Start of DATA SECTION
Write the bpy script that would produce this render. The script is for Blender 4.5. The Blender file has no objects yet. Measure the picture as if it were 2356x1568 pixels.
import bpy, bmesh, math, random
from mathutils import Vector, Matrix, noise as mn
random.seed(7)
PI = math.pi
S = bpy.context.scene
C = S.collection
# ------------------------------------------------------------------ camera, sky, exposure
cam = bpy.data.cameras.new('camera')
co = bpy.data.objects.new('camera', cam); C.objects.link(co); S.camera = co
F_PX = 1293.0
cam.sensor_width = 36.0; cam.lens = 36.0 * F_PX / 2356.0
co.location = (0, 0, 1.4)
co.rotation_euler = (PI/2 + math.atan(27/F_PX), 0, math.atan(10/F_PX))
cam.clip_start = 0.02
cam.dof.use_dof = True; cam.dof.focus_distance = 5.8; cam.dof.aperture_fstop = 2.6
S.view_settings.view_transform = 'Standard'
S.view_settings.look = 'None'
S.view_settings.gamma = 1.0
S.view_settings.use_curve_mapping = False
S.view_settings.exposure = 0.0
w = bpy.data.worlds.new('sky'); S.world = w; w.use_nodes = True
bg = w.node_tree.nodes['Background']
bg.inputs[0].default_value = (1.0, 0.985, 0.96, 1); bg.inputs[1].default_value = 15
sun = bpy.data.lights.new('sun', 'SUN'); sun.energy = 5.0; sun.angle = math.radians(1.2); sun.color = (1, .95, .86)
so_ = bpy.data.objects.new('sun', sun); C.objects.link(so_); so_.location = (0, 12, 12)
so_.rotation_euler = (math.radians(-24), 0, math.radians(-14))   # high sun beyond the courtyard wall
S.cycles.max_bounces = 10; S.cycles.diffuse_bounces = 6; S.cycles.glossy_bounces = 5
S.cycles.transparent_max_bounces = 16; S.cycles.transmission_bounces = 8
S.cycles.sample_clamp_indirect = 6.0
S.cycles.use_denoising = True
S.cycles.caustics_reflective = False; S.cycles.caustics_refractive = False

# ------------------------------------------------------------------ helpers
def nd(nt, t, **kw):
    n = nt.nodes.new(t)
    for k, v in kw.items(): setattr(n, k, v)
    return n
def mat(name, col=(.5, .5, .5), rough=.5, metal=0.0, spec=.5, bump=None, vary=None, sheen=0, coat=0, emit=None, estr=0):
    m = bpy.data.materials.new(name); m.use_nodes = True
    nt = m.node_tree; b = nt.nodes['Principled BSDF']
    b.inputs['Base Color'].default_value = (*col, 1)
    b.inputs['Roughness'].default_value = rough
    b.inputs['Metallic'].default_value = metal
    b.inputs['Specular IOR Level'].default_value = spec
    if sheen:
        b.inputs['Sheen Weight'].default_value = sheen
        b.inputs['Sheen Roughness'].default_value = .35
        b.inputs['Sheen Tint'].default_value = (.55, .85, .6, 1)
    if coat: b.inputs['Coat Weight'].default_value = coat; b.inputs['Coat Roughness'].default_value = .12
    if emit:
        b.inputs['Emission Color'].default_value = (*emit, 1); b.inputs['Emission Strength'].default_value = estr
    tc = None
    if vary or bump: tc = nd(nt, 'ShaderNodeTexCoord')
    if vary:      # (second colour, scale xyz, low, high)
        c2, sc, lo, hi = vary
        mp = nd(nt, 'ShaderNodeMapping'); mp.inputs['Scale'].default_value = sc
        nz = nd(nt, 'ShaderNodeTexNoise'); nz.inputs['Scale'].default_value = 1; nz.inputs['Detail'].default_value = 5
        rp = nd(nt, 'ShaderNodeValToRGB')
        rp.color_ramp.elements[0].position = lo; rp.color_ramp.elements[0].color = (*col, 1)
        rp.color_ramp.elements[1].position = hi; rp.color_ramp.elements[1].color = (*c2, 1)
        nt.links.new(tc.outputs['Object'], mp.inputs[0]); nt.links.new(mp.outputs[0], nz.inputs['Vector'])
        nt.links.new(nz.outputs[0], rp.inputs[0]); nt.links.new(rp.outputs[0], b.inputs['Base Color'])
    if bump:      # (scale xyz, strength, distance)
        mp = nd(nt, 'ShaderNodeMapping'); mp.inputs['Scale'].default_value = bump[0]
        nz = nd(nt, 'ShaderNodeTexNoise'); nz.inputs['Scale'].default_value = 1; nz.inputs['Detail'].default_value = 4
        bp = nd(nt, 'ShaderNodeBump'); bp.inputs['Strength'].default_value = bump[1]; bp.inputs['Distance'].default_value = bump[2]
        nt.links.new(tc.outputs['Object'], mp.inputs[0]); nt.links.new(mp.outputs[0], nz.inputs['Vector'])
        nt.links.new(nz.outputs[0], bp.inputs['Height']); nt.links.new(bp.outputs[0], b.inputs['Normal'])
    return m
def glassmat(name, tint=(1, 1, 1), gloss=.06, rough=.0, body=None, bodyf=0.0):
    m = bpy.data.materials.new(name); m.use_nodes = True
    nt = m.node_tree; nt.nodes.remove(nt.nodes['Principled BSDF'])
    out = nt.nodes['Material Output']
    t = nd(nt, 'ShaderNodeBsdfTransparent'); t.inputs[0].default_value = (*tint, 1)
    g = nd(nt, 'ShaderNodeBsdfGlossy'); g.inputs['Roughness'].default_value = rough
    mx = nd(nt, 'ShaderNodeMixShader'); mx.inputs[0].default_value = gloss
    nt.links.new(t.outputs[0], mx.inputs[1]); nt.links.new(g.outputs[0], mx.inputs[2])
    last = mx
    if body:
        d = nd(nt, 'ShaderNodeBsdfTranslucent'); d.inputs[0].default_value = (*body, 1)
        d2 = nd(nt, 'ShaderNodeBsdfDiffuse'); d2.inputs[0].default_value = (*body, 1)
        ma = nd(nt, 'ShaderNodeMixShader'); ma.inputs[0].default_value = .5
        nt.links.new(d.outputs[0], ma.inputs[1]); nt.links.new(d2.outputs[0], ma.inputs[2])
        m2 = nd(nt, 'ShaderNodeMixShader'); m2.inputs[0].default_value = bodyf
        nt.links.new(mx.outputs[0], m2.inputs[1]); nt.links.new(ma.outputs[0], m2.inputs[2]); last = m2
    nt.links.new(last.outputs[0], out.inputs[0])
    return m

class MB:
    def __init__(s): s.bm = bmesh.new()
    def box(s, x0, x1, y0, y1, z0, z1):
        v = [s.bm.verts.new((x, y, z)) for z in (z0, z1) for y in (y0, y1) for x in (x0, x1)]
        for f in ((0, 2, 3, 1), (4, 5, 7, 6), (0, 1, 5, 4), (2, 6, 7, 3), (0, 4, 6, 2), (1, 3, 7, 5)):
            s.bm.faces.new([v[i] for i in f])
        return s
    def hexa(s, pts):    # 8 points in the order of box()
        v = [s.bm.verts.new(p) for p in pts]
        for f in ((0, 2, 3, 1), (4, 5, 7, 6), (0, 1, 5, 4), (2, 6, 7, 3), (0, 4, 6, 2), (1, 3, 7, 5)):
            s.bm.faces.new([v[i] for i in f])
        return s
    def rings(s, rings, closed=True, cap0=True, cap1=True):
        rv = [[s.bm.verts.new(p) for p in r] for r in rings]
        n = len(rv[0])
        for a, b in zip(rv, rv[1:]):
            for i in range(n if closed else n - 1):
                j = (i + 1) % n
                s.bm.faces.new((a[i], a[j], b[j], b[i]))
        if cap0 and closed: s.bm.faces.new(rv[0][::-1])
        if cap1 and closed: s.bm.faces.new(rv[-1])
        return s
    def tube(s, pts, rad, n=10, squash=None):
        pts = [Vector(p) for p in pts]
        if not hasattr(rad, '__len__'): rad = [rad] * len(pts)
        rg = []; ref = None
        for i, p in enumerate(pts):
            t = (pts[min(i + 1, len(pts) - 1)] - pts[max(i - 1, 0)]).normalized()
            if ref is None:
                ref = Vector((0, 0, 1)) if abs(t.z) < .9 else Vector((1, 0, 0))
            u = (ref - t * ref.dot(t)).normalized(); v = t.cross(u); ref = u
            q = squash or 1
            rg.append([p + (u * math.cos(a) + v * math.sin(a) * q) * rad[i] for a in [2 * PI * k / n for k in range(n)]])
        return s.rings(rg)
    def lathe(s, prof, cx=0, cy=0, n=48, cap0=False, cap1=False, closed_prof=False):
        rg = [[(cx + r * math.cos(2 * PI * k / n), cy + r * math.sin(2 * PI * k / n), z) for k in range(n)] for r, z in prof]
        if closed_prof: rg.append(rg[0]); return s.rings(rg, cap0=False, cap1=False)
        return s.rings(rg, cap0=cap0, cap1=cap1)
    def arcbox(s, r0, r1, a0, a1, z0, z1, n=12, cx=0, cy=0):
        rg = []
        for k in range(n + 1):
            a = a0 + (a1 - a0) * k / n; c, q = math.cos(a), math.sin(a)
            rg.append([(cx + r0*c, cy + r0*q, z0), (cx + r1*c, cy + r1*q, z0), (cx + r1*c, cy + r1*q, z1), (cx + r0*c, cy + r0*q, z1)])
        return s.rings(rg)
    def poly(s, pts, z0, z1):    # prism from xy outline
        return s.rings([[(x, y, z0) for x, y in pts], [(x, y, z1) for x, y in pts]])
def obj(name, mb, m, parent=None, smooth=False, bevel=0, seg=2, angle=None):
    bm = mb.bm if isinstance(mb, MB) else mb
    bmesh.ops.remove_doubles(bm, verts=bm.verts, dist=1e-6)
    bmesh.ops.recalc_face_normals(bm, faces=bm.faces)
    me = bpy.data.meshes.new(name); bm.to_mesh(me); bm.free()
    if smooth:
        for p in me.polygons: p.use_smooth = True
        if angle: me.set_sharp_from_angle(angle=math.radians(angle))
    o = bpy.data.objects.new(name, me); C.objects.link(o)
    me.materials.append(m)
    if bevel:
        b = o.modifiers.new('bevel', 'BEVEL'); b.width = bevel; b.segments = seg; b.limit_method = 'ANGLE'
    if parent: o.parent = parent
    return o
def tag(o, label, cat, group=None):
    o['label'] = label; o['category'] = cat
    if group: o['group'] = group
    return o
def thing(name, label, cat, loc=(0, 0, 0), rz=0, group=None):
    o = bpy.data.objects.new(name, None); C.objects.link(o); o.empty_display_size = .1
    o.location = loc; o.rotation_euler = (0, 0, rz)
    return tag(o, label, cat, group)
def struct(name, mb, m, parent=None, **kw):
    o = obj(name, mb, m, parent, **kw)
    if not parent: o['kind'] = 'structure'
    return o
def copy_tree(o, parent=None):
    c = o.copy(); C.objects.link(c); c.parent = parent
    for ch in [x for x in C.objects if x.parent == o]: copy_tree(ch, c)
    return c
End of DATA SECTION
> [TASK DETAILS]: Looking at the data above, show all lines where the word "objects" occurs.

> [SOLUTION FOR THIS EXERCISE]:
Write the bpy script that would produce this render. The script is for Blender 4.5. The Blender file has no objects yet. Measure the picture as if it were 2356x1568 pixels.
co = bpy.data.objects.new('camera', cam); C.objects.link(co); S.camera = co
so_ = bpy.data.objects.new('sun', sun); C.objects.link(so_); so_.location = (0, 12, 12)
    o = bpy.data.objects.new(name, me); C.objects.link(o)
    o = bpy.data.objects.new(name, None); C.objects.link(o); o.empty_display_size = .1
    c = o.copy(); C.objects.link(c); c.parent = parent
    for ch in [x for x in C.objects if x.parent == o]: copy_tree(ch, c)